REPUBLIKA.CO.ID, JAKARTA-- Peneliti militer dari Institute for Security and Strategic Studies (ISESS), Khairul Fahmi, mengkritisi aksi represif dari aparat kepolisian saat menangani aksi demonstrasi mahasiswa dan elemen masyarakat yang menolak sejumlah RUU pada Selasa (24/9). Menurutnya, penanganan aksi demonstrasi yang keliru bisa berdampak kepada kepala pemerintahan.
"Aksi represif tak akan mampu membendung penyampaian aspirasi semacam aksi mahasiswa saat ini. Di lapangan, aparat keamanan tidak boleh jadi juri, tidak boleh ikut menilai. Bahwa penanganannya akan eksesif atau tidak, berlebihan atau tidak, itu soal nanti, itu tantangannya," ujar Khairul ketika dikonfirmasi Republika, Kamis (26/9).
Dirinya mengapresiasi penyampaian aspirasi yang dilalukan oleh mahasiswa. Menurut Khairul, aksi demonstrasi mahasiswa menunjukkan bahwa mereka memahami dalam posisi mana mereka harus terlibat.

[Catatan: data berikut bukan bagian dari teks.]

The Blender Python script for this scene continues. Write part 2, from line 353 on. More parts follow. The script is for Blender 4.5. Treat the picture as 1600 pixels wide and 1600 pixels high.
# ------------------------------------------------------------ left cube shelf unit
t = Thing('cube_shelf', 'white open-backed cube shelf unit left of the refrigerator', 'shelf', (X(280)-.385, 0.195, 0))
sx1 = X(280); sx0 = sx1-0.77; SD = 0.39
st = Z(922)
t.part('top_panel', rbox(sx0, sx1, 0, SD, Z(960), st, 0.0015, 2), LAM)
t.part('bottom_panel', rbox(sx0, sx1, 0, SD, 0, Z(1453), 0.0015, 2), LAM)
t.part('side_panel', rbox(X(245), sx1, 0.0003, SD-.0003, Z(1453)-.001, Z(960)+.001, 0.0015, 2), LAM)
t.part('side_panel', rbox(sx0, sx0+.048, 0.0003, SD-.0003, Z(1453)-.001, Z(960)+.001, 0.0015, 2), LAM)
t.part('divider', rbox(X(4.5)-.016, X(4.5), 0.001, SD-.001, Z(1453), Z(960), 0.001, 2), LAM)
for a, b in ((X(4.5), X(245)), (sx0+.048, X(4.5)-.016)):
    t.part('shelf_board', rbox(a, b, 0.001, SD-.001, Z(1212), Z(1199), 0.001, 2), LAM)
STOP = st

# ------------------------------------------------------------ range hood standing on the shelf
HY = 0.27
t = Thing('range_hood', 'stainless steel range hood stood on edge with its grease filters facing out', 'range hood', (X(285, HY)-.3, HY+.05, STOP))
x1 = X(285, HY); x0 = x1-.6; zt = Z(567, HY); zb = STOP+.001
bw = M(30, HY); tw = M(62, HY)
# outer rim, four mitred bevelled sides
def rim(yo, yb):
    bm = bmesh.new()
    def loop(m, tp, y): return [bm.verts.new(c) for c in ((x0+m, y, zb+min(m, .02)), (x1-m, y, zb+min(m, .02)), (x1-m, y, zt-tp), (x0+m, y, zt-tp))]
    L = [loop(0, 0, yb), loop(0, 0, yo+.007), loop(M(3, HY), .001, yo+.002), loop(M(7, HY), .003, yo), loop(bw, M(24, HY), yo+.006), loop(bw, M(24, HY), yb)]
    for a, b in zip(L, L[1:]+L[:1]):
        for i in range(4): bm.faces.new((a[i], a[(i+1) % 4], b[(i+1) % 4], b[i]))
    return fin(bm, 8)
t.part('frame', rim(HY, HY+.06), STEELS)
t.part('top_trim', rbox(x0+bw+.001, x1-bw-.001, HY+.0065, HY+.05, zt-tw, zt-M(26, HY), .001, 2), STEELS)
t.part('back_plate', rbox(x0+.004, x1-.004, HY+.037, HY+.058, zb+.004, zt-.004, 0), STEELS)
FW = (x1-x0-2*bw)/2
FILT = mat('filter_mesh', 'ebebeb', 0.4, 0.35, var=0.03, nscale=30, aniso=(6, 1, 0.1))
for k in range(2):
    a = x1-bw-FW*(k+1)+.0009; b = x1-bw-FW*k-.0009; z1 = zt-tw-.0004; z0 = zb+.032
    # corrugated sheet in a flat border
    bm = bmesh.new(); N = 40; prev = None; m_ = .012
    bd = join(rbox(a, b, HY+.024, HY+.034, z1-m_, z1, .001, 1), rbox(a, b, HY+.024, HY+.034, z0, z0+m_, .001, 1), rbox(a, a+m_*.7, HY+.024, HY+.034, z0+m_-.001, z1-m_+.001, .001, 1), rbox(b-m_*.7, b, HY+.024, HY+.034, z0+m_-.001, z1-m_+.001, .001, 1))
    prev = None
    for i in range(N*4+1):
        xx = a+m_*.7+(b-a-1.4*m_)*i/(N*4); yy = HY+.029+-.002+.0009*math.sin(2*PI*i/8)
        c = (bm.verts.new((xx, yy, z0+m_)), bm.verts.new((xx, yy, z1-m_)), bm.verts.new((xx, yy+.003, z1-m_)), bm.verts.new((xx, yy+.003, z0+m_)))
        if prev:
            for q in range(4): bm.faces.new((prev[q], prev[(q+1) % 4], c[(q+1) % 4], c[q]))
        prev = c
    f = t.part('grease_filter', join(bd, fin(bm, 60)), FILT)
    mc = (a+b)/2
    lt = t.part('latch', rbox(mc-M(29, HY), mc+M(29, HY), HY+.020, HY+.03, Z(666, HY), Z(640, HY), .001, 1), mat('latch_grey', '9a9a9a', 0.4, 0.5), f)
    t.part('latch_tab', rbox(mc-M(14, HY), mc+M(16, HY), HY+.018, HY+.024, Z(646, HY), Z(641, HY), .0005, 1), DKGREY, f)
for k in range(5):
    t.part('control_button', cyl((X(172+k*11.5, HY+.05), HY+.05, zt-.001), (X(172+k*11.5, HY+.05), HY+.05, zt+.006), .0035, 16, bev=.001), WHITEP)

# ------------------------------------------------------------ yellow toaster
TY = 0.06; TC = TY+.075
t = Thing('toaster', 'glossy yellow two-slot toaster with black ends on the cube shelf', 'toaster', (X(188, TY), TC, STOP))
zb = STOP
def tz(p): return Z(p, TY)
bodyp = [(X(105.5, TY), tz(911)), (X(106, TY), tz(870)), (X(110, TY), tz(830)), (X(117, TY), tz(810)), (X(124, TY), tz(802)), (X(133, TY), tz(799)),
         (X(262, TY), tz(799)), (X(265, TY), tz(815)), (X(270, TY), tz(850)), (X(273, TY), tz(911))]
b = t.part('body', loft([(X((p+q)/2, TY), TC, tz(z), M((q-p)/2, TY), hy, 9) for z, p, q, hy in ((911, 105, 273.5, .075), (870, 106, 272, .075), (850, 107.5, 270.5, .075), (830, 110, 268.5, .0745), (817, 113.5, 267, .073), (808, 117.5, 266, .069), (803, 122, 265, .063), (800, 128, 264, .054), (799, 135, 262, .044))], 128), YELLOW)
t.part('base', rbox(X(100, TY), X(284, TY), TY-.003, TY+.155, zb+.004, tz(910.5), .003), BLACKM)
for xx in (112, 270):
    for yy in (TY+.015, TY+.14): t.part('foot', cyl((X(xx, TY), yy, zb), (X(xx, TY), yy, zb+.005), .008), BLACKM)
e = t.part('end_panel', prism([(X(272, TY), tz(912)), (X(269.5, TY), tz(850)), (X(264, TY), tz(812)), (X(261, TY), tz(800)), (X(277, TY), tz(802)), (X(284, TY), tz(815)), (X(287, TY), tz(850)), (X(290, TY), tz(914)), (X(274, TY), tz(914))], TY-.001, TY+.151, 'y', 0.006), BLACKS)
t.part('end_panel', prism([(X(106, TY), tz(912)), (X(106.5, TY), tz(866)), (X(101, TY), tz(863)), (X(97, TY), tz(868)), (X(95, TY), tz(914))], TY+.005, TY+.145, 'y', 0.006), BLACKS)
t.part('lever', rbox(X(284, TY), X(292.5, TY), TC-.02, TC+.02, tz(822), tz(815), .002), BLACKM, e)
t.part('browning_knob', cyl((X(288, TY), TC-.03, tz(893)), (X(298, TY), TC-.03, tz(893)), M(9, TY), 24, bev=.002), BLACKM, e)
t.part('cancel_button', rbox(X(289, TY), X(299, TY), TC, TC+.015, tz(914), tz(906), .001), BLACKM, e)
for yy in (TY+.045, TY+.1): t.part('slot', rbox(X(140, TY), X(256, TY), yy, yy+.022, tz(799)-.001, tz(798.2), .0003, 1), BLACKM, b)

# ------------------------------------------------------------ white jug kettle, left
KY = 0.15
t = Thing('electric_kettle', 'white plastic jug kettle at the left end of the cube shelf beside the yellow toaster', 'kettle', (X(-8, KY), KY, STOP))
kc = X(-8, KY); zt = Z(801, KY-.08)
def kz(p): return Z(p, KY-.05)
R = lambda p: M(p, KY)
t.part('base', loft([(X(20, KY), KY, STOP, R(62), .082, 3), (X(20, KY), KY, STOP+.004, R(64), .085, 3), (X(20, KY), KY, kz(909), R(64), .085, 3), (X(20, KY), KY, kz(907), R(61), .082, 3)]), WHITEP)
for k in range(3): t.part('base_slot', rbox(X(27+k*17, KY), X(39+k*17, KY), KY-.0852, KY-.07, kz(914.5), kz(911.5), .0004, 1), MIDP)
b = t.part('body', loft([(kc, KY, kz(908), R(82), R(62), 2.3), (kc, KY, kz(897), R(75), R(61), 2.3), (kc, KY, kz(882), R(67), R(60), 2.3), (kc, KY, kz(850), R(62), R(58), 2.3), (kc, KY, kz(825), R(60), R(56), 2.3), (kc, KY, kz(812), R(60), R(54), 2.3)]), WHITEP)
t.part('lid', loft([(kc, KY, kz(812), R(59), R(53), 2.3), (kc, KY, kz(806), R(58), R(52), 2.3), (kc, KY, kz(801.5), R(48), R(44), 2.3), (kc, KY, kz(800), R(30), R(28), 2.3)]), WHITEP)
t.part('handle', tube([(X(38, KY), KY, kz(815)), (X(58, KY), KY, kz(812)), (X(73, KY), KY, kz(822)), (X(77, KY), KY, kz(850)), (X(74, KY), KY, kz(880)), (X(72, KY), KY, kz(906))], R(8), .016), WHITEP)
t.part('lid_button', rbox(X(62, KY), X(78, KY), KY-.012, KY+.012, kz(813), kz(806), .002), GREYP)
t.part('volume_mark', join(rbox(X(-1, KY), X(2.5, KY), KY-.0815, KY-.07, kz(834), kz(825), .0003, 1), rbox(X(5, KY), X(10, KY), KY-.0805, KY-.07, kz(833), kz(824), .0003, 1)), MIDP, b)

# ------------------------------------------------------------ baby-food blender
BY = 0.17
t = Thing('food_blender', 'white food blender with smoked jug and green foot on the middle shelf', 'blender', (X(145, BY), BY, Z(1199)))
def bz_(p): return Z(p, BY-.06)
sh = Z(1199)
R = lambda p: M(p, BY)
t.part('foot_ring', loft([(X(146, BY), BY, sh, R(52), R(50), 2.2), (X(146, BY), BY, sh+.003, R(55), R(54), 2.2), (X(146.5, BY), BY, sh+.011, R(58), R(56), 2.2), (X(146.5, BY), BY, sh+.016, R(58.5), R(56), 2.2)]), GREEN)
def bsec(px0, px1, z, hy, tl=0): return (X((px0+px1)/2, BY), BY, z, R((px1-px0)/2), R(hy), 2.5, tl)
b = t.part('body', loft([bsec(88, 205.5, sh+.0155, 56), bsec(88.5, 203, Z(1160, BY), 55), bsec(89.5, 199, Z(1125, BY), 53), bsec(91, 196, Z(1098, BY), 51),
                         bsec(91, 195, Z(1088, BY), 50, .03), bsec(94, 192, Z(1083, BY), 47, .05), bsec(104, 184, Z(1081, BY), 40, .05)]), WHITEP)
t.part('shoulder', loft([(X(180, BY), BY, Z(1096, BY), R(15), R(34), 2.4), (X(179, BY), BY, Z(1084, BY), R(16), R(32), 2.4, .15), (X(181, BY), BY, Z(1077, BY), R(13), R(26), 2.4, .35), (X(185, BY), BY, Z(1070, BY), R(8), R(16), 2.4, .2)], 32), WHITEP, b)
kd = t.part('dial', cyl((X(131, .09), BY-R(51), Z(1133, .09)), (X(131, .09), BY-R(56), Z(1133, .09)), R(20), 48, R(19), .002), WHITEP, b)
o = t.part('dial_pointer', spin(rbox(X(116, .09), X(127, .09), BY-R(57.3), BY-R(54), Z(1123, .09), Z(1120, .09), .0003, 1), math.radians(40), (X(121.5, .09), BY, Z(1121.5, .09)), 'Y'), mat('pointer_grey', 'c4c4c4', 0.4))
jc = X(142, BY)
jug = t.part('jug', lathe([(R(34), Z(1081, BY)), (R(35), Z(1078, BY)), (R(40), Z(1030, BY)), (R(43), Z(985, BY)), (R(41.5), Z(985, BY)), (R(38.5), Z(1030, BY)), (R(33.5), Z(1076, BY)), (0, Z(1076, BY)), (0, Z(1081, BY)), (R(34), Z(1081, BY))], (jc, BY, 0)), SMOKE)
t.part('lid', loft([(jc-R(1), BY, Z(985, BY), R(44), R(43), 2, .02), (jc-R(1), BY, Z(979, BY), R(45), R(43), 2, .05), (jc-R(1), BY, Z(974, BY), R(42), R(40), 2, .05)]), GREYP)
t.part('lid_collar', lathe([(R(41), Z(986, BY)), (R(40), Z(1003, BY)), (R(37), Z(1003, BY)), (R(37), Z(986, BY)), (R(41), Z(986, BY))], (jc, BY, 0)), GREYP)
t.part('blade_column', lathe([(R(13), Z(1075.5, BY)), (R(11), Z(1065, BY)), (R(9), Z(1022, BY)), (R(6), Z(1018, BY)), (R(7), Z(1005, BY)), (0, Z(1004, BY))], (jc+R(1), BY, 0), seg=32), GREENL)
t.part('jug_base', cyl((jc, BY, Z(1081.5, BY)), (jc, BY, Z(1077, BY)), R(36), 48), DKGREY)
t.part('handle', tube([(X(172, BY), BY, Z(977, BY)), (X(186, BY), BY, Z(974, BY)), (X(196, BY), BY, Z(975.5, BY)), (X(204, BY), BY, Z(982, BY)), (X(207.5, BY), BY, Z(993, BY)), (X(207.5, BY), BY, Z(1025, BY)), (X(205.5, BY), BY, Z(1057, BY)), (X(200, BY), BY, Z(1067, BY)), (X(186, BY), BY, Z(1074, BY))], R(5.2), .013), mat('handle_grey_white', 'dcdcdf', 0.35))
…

"Di isu-isu seperti apa mereka terlibat, isu yang memang menjadi aspirasi masyarakat luas. Bukan kepada isu-isu politik identitas tertentu," tuturnya.
Akan tetapi, Khairul menilai keberanian dan inisiatif mahasiswa ini masih rawan ditunggangi oleh oknum yang tidak bertanggungjawab. Karena itu, aparat keamanan diminta menggunakan SOP yang jelas saat menangani kondisi di lapangan.
"Penanggungjawab harus jelas. Kasus di sejumlah negara, penanganan keliru oleh polisi bisa berdampak kepada kepala pemerintahan.Makanya aparat keamanan harus ketat pada SOP. Kalau SOP-nya eksesif (melampaui batas) Ya SOP itu yang harus direvisi," tegas Khairul.
Dia mengingatkan saat ini kepolisian menggunakan rujukan sistem 'democratic policing'. Jika demikian, penyampaian aspirasi dan perbedaan pendapat masyarakat seharusnya tidak boleh dihalangi.
Bahkan, kondisi saat ini merupakan tantangan penegakan hukum di era demokrasi. "Saya menyebut ini sebagai tantangan penegakan hukum dan keamanan di era demokrasi. Dan sejauh ini, kita belum melihat Polri mampu mengelolanya. Perpolisian yang demokratis, baru sebatas wacana," tambahnya.